Sunday, October 20, 2013

The blindness of power



This paper explains a lot of bosses I have had.  It is a study of the phenomenon of self-anchoring and how it increases for people in positions of power. It makes them blind to the thoughts and feelings of those around them.

Self-anchoring is something you have probably experienced personally, both in yourself and in others around you.  None of us can truly know what is going on in someone else’s head, so we have to make the best guess that we can.  And since the person we know the best is our self, our estimate of what the other person is thinking is based largely on our prediction of what we would be thinking if we were in their shoes.  This makes some sense logically, especially if the other person is similar to us – perhaps in our family or a co-worker or a friend.  I have blogged about this before as it relates to our mirror neurons.

What makes this paper interesting is that they focused on people in positions of power.  Not even very much power - they just interviewed college students about their relationships with their peers and categorized them as high or low peer-influence based on their answers.  Then they had them go through various activities that required the students to judge the thoughts, opinions, and emotions of other people.  The study found that students who generally exert more influence over their peers are worse at estimating what other people are thinking.  These students have much more self-anchoring - basing their judgment of others on what they themselves would think in that situation.  They unconsciously assume that everyone else thinks the same way that they do. 

The study used several variations and found the same result pretty consistently.  In the first study, the powerful people were asked to assess the personality traits of other people.  Their answers showed that they classified these other people using descriptions of their own traits.  Students who were in the low-influence category didn't.  In the second study, the powerful people estimated the consensus of a group, and assumed the group agreed with them much more than they really did.  Again, low-influence students did not.  In the third study, the powerful people were asked to assess the emotions of people in photos who had vague facial expressions.
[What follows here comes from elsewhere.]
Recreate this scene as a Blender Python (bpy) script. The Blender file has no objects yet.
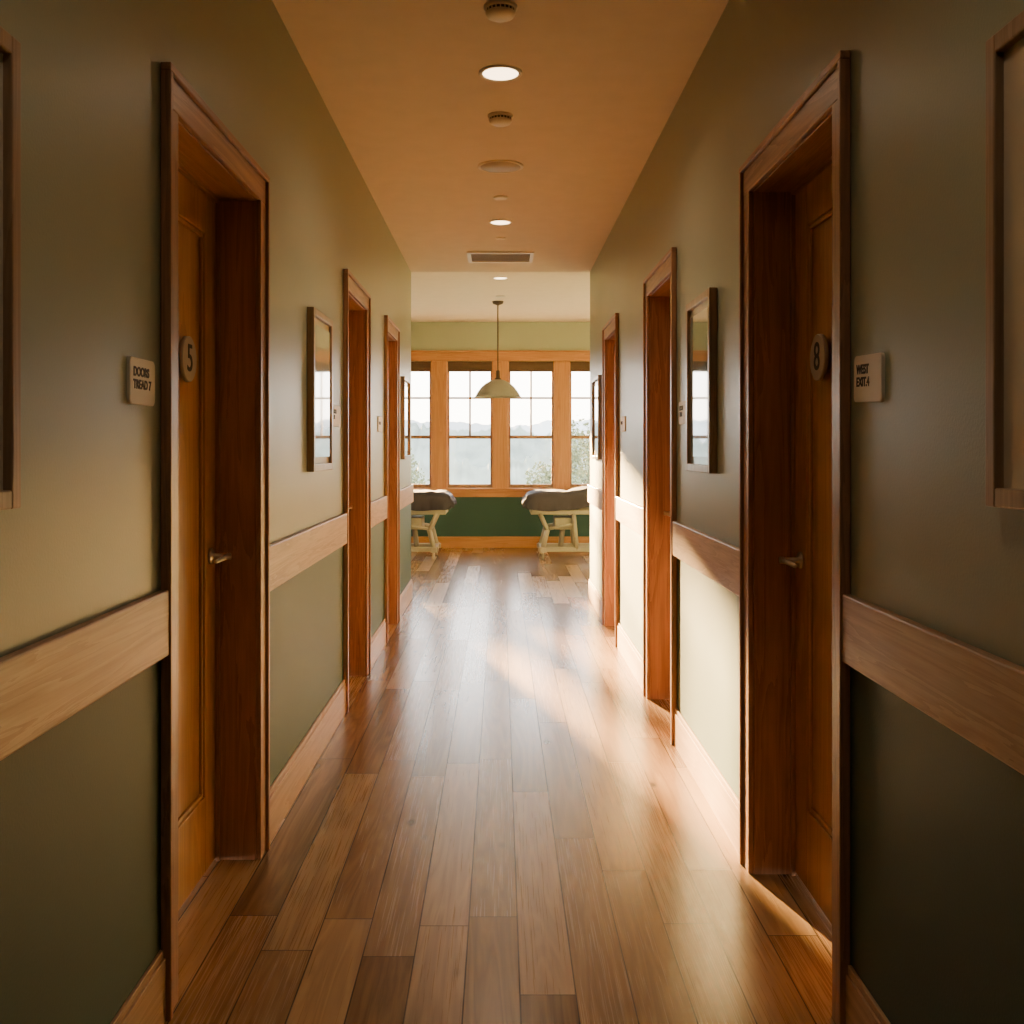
import bpy, bmesh, math, random
from mathutils import Vector, Matrix, noise as mnoise
random.seed(4)
scene = bpy.context.scene
COL = scene.collection
CZ = 1.35      # camera height
W = 0.80       # corridor half width
HC = 2.914     # corridor ceiling
YE = 8.94      # corridor end
YW = 13.4      # window wall
HR = 3.025     # far room ceiling
RX = 2.6       # room half width
YB = -3.2      # back wall

# ---------------------------------------------------------------- materials
def new_mat(name):
    m = bpy.data.materials.new(name); m.use_nodes = True
    nt = m.node_tree; b = nt.nodes['Principled BSDF']
    return m, nt, b

def N(nt, typ, **kw):
    n = nt.nodes.new(typ)
    for k, v in kw.items():
        setattr(n, k, v)
    return n

def math_n(nt, op, a, b=None, c=None):
    n = nt.nodes.new('ShaderNodeMath'); n.operation = op
    for i, v in enumerate((a, b, c)):
        if v is None: continue
        if isinstance(v, (int, float)): n.inputs[i].default_value = v
        else: nt.links.new(v, n.inputs[i])
    return n.outputs[0]

def mixc(nt, fac, a, b, mode='MIX'):
    n = nt.nodes.new('ShaderNodeMix'); n.data_type = 'RGBA'; n.blend_type = mode
    if isinstance(fac, (int, float)): n.inputs[0].default_value = fac
    else: nt.links.new(fac, n.inputs[0])
    for i, v in ((6, a), (7, b)):
        if isinstance(v, tuple): n.inputs[i].default_value = (*v[:3], 1)
        else: nt.links.new(v, n.inputs[i])
    return n.outputs[2]

def plain(name, col, rough=0.5, metal=0.0, bump=0.0, bscale=200, var=0.06, spec=0.5, coat=0.0):
    m, nt, b = new_mat(name)
    geo = N(nt, 'ShaderNodeNewGeometry')
    nz = N(nt, 'ShaderNodeTexNoise'); nz.inputs['Scale'].default_value = 9; nz.inputs['Detail'].default_value = 3
    nt.links.new(geo.outputs['Position'], nz.inputs['Vector'])
    c = mixc(nt, nz.outputs[0], tuple(x*(1-var) for x in col), tuple(min(1, x*(1+var)) for x in col))
    nt.links.new(c, b.inputs['Base Color'])
    b.inputs['Roughness'].default_value = rough
    b.inputs['Metallic'].default_value = metal
    b.inputs['Specular IOR Level'].default_value = spec
    b.inputs['Coat Weight'].default_value = coat
    if bump > 0:
        n2 = N(nt, 'ShaderNodeTexNoise'); n2.inputs['Scale'].default_value = bscale; n2.inputs['Detail'].default_value = 2
        nt.links.new(geo.outputs['Position'], n2.inputs['Vector'])
        bp = N(nt, 'ShaderNodeBump'); bp.inputs['Strength'].default_value = bump; bp.inputs['Distance'].default_value = 0.002
        nt.links.new(n2.outputs[0], bp.inputs['Height']); nt.links.new(bp.outputs[0], b.inputs['Normal'])
    return m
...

The emotions they guessed were largely based on the emotion that the powerful person was feeling at the time. Their bias was much greater than that exhibited by the low-influence students doing the same thing.

So does this remind you of powerful people you know?  A domineering boss.  I parent who "wears the pants" in the family?  An older sibling?  A friend that likes to make decisions for the group?  It is often not that they are trying to force their opinions on you.  In part it is just blindness - they really think you agree with them.  You really want to see "that" movie, have "that" for dinner.  You really have bought into the new company policy.